* STATED GOAL *
Include the line containing "COL=scene.collection" and all lines before it, repeated exactly from the listing below, without pictures.
-----
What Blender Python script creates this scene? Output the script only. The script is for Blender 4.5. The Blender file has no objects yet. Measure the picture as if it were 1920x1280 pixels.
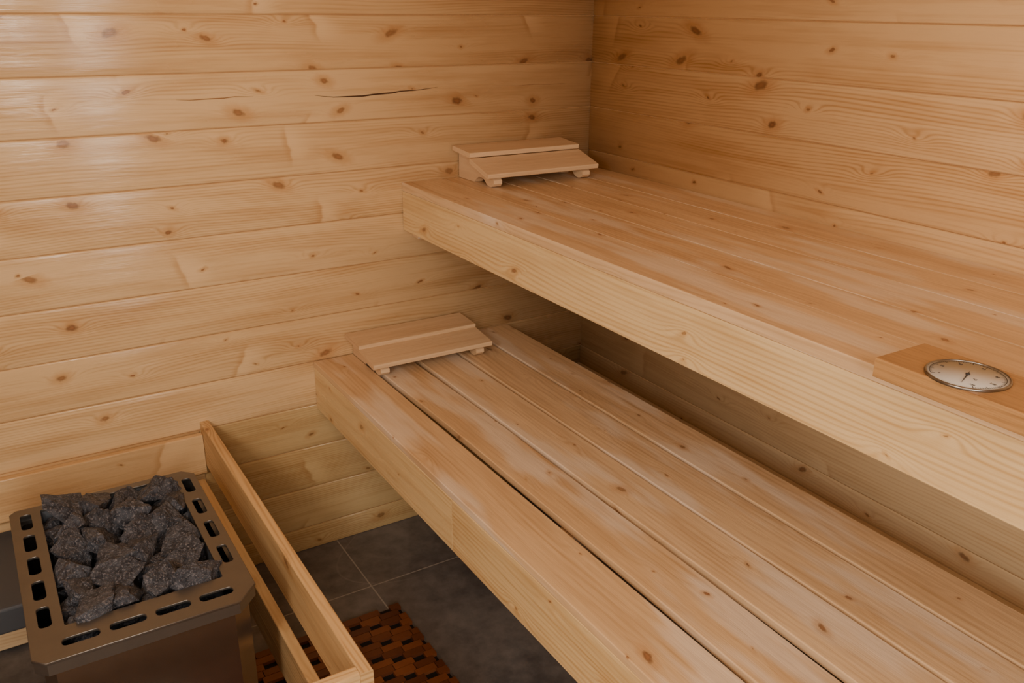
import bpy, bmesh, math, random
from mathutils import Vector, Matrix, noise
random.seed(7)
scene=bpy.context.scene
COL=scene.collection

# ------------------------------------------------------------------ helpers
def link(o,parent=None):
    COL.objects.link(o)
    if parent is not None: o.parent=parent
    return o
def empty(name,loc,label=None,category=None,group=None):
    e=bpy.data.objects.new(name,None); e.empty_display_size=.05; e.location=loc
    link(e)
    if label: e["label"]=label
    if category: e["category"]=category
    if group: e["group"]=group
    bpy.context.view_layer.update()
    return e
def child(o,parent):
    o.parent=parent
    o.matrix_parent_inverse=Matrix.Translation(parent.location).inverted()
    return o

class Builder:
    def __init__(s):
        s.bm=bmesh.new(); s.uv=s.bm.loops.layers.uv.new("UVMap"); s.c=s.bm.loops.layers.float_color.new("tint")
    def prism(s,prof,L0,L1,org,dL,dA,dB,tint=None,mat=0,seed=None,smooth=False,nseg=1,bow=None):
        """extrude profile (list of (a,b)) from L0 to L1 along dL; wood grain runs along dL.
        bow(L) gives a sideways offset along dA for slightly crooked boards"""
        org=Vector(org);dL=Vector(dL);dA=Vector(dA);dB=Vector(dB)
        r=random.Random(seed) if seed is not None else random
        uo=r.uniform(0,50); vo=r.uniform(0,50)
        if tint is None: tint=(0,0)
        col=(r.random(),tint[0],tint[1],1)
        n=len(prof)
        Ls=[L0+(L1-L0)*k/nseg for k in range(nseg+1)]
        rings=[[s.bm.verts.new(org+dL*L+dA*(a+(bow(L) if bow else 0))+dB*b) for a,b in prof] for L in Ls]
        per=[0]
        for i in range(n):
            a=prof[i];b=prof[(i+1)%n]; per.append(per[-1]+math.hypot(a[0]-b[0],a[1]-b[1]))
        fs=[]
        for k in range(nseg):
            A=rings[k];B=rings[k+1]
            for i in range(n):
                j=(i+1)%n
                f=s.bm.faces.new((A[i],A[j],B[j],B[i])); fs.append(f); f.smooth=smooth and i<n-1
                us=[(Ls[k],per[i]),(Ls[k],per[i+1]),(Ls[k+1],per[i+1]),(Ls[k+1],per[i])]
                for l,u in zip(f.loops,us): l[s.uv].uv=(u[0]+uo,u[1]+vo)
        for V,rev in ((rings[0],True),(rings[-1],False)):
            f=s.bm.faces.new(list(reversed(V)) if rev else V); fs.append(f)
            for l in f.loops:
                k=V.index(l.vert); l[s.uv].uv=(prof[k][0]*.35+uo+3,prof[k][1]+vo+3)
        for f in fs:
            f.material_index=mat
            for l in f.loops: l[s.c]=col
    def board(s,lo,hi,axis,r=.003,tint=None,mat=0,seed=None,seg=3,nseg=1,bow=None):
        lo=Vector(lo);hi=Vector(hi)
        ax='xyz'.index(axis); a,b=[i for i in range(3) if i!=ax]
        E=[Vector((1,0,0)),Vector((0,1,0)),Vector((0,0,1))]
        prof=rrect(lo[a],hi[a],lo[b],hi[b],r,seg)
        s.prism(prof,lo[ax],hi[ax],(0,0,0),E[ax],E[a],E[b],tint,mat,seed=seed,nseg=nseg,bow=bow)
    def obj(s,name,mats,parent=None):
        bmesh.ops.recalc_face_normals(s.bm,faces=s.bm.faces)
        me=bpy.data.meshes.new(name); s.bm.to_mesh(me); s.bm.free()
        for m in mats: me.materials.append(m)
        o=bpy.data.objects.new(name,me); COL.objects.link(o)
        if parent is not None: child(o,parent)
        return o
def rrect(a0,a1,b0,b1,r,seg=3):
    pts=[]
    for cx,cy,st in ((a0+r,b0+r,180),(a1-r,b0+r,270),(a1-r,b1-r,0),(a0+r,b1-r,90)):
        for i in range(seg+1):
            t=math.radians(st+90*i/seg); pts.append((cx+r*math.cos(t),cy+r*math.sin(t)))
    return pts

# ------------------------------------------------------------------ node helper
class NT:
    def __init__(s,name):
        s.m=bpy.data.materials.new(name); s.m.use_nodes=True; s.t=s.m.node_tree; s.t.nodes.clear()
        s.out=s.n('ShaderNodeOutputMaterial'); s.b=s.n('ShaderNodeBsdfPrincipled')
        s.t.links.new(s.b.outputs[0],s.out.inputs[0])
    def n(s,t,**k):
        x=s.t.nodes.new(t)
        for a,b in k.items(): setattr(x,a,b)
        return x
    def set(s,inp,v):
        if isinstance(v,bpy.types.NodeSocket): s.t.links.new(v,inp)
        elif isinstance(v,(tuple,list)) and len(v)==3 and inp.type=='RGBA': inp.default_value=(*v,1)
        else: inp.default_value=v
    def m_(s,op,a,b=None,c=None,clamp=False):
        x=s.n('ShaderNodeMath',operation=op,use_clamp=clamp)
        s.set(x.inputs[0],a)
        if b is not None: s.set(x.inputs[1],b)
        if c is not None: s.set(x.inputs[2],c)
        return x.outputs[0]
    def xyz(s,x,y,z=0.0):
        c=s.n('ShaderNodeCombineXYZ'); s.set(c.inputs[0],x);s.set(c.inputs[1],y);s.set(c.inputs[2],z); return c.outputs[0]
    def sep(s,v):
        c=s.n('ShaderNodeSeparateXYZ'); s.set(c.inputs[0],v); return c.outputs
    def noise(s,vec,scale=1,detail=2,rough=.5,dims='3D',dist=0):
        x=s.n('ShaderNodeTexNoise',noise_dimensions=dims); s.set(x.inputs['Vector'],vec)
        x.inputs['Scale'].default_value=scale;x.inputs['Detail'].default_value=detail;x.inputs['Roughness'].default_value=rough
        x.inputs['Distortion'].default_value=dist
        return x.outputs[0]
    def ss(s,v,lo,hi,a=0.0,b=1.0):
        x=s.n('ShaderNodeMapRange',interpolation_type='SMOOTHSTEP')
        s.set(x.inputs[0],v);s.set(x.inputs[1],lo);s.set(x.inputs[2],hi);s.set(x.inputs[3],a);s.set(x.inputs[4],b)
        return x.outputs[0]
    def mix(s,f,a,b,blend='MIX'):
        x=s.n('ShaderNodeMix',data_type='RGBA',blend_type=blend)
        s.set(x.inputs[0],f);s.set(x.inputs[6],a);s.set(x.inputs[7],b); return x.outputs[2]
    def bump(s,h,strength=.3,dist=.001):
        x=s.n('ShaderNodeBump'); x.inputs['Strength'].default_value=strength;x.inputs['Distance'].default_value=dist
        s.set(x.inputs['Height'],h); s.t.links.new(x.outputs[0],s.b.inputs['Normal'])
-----
* RESULT *
What Blender Python script creates this scene? Output the script only. The script is for Blender 4.5. The Blender file has no objects yet. Measure the picture as if it were 1920x1280 pixels.
import bpy, bmesh, math, random
from mathutils import Vector, Matrix, noise
random.seed(7)
scene=bpy.context.scene
COL=scene.collection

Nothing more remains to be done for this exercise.